Short exercise: Repeat verbatim, and only, the lines of the data below, beginning at the line that contains "Generate a Blender" and stopping after the line that contains "scene.camera = cam".

-------- Data lines

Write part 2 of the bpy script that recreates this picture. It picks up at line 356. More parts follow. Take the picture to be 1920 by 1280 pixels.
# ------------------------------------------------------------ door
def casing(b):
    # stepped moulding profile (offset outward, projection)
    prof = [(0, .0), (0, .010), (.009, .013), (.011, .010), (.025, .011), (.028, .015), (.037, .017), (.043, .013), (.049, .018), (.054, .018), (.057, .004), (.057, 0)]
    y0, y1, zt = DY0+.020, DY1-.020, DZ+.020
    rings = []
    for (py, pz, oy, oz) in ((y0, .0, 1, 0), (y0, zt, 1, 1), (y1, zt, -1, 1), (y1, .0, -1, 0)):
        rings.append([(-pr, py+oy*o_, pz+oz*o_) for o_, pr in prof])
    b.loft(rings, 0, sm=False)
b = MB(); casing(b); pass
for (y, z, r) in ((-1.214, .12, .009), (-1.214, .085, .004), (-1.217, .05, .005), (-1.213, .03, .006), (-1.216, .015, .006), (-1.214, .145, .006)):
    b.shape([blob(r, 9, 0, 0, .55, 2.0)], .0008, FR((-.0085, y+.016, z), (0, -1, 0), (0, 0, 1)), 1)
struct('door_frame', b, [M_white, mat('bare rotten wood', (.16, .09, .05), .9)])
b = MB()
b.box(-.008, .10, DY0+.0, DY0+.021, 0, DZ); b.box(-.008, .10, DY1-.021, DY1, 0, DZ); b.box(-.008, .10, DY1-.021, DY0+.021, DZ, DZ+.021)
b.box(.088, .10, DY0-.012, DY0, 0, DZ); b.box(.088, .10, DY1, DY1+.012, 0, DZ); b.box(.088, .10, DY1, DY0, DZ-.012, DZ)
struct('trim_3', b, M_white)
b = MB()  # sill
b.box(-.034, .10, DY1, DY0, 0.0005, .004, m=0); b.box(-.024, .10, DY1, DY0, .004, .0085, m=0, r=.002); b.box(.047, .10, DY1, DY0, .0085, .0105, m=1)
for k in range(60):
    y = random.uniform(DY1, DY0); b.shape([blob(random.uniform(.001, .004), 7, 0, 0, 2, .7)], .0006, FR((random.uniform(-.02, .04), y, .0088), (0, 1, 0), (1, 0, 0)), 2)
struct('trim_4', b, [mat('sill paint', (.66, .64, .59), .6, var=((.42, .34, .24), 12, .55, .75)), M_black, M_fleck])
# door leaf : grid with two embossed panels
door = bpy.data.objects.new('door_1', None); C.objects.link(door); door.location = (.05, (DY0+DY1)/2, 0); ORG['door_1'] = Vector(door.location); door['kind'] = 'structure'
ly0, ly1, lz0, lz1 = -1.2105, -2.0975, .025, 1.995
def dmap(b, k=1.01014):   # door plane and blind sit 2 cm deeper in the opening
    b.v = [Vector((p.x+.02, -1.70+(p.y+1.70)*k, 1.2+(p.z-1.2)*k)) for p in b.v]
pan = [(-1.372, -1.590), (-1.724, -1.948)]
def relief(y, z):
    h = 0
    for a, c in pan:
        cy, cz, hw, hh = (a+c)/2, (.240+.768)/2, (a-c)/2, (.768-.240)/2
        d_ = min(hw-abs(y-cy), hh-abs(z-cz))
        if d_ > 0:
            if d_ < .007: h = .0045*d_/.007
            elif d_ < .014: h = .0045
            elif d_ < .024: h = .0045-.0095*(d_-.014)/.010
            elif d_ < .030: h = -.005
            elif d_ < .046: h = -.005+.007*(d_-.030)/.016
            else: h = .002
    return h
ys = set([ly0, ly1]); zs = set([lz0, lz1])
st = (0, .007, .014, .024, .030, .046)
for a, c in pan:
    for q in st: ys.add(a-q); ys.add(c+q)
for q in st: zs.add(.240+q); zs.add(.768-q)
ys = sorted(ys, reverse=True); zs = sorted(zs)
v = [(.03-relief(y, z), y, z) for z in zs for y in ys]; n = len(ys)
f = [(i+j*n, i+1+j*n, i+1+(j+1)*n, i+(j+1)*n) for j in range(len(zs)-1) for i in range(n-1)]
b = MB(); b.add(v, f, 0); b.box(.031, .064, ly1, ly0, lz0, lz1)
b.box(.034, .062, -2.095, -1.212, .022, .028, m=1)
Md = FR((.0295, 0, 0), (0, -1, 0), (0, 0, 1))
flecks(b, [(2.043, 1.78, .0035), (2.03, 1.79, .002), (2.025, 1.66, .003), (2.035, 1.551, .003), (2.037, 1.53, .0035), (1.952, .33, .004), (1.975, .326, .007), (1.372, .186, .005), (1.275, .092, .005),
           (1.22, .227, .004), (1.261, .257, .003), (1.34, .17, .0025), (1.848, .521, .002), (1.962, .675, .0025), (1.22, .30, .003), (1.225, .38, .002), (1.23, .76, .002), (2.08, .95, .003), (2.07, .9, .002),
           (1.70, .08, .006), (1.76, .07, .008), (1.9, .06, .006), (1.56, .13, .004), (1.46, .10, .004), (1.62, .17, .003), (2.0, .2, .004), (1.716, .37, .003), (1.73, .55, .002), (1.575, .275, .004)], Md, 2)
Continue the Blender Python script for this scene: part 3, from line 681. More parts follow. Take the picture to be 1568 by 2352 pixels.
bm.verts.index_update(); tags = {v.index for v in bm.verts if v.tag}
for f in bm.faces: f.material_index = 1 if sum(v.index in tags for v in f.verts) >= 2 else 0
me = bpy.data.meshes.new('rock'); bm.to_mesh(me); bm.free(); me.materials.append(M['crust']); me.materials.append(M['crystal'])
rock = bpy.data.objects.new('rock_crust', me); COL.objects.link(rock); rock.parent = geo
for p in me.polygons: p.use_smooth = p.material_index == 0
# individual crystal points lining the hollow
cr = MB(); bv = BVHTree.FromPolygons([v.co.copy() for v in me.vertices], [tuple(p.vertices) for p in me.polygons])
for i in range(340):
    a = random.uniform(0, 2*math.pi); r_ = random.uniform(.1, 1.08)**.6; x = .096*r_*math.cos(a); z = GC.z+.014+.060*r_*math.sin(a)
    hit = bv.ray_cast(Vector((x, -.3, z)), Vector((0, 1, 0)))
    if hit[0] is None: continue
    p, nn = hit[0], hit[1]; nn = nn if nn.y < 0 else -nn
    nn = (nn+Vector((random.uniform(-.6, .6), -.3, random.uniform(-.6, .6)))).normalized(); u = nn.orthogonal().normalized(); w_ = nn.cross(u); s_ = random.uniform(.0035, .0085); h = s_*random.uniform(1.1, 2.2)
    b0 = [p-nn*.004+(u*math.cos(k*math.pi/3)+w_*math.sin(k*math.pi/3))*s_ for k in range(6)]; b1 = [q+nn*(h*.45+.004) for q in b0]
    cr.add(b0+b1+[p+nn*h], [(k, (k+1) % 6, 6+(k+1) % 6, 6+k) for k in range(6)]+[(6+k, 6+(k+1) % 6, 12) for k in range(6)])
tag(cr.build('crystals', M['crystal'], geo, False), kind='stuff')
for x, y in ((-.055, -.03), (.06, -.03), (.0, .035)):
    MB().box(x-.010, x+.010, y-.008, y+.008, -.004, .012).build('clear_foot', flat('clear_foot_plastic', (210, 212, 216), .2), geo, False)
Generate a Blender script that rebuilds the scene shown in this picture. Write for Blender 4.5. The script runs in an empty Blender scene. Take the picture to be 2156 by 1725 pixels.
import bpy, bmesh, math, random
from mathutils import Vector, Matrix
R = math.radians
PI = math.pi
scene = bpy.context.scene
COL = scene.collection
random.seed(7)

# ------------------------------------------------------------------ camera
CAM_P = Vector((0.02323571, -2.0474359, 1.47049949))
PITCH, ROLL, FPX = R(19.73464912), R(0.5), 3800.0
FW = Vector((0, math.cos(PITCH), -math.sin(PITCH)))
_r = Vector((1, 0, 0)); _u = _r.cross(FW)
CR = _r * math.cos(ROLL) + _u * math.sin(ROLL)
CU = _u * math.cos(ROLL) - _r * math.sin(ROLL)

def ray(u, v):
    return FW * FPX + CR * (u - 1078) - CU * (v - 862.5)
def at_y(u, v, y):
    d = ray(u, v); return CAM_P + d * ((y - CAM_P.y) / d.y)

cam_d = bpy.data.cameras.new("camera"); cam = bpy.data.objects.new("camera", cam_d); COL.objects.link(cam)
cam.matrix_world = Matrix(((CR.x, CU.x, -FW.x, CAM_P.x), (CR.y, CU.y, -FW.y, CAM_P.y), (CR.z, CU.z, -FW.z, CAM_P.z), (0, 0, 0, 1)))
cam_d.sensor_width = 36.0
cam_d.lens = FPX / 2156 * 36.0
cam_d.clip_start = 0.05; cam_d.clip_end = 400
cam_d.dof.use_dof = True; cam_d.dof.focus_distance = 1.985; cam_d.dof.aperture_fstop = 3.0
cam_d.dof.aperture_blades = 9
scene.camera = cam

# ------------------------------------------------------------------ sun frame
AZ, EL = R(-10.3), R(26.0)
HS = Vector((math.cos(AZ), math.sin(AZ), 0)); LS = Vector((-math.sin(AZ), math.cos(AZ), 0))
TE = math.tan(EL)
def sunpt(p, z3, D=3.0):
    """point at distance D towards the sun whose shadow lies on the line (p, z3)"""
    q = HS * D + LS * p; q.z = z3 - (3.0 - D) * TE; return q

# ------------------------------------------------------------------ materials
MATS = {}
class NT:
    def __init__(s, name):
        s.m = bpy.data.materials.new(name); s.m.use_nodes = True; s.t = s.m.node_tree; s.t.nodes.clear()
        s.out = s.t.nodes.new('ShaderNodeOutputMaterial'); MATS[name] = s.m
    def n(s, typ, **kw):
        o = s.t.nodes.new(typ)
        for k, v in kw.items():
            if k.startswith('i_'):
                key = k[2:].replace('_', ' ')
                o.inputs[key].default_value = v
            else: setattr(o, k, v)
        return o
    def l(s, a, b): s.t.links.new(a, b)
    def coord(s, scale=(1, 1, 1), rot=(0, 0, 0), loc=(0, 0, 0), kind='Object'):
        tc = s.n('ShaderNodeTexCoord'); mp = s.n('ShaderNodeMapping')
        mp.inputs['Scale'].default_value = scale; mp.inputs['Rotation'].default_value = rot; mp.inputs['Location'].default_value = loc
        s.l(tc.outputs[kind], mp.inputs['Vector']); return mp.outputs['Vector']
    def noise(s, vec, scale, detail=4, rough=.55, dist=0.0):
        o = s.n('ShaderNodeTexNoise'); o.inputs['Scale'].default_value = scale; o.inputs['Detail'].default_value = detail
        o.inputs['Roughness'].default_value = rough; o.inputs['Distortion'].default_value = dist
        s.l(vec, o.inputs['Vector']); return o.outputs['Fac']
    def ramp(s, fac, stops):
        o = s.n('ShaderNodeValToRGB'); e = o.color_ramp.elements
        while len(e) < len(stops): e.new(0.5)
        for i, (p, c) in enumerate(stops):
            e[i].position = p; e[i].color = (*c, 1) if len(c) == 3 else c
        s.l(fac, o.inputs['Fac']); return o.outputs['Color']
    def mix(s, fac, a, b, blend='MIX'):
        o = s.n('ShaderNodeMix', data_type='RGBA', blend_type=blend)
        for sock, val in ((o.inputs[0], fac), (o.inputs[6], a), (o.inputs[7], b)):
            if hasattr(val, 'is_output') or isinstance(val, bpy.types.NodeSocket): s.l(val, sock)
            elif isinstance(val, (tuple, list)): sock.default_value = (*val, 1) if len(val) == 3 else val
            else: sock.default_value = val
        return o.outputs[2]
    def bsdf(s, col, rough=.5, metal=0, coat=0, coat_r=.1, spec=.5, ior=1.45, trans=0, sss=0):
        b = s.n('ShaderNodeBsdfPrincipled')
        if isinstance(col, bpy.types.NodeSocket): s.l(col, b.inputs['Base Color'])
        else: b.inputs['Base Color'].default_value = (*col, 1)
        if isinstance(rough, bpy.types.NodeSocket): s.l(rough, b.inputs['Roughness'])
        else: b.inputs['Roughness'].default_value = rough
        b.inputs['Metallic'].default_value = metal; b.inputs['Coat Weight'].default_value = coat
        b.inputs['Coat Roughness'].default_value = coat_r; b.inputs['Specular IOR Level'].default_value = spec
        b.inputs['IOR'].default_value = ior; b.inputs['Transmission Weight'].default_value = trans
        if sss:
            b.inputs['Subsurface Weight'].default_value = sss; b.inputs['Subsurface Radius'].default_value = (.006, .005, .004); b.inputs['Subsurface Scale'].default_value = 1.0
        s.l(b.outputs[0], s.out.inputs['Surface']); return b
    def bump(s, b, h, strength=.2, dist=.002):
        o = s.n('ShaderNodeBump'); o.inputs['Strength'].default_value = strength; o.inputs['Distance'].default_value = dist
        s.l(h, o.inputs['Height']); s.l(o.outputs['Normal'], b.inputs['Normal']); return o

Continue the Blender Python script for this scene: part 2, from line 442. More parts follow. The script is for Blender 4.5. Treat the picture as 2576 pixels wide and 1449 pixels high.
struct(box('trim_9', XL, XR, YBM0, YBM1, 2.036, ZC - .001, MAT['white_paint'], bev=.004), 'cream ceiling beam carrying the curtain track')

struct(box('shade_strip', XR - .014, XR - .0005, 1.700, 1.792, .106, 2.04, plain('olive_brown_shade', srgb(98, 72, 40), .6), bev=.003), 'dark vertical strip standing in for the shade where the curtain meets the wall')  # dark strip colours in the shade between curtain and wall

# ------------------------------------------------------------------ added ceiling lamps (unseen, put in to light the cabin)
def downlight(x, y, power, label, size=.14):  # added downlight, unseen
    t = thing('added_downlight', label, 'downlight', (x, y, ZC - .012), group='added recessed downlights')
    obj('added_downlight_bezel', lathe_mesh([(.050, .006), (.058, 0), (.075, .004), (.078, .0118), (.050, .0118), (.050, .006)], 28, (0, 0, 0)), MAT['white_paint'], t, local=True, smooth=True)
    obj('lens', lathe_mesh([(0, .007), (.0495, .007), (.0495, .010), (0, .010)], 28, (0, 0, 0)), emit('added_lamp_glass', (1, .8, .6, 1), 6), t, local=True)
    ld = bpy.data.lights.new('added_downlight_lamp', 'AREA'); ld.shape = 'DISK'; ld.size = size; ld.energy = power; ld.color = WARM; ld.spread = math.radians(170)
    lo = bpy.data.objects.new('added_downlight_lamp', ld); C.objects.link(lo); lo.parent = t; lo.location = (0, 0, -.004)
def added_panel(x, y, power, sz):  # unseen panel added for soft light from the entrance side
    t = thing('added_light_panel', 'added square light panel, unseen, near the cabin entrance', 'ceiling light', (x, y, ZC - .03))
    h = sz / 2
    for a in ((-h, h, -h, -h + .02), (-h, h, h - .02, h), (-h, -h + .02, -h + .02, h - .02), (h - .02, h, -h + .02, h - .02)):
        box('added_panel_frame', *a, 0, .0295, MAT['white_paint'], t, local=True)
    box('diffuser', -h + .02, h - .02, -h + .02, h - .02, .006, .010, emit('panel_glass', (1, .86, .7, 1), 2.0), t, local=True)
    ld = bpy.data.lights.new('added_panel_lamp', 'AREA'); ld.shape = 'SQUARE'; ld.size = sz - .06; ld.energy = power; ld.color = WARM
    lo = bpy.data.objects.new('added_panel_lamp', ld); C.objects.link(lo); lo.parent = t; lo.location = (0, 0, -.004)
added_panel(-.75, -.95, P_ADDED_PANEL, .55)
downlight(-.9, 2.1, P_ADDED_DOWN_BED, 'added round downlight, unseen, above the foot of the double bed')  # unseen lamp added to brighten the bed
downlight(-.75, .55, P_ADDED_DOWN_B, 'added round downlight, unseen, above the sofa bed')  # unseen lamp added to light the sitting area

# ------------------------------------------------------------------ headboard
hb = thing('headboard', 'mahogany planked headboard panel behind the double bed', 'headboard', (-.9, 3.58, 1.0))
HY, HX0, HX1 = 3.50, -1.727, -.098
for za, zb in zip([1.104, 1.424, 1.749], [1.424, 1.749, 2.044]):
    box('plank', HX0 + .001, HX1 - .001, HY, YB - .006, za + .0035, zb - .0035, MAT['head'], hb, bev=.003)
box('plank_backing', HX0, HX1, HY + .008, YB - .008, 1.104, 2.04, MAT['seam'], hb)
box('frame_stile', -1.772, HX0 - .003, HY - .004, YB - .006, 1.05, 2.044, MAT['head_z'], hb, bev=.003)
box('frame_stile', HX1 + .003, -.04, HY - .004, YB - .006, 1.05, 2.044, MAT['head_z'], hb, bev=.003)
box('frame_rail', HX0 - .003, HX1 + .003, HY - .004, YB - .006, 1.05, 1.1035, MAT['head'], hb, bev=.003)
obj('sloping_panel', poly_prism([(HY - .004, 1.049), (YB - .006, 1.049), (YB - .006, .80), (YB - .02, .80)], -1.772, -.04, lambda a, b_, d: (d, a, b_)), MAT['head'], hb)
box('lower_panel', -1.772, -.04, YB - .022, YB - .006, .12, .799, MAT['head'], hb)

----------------

Response to this task:
Generate a Blender script that rebuilds the scene shown in this picture. Write for Blender 4.5. The script runs in an empty Blender scene. Take the picture to be 2156 by 1725 pixels.
import bpy, bmesh, math, random
from mathutils import Vector, Matrix
R = math.radians
PI = math.pi
scene = bpy.context.scene
COL = scene.collection
random.seed(7)

# ------------------------------------------------------------------ camera
CAM_P = Vector((0.02323571, -2.0474359, 1.47049949))
PITCH, ROLL, FPX = R(19.73464912), R(0.5), 3800.0
FW = Vector((0, math.cos(PITCH), -math.sin(PITCH)))
_r = Vector((1, 0, 0)); _u = _r.cross(FW)
CR = _r * math.cos(ROLL) + _u * math.sin(ROLL)
CU = _u * math.cos(ROLL) - _r * math.sin(ROLL)

def ray(u, v):
    return FW * FPX + CR * (u - 1078) - CU * (v - 862.5)
def at_y(u, v, y):
    d = ray(u, v); return CAM_P + d * ((y - CAM_P.y) / d.y)

cam_d = bpy.data.cameras.new("camera"); cam = bpy.data.objects.new("camera", cam_d); COL.objects.link(cam)
cam.matrix_world = Matrix(((CR.x, CU.x, -FW.x, CAM_P.x), (CR.y, CU.y, -FW.y, CAM_P.y), (CR.z, CU.z, -FW.z, CAM_P.z), (0, 0, 0, 1)))
cam_d.sensor_width = 36.0
cam_d.lens = FPX / 2156 * 36.0
cam_d.clip_start = 0.05; cam_d.clip_end = 400
cam_d.dof.use_dof = True; cam_d.dof.focus_distance = 1.985; cam_d.dof.aperture_fstop = 3.0
cam_d.dof.aperture_blades = 9
scene.camera = cam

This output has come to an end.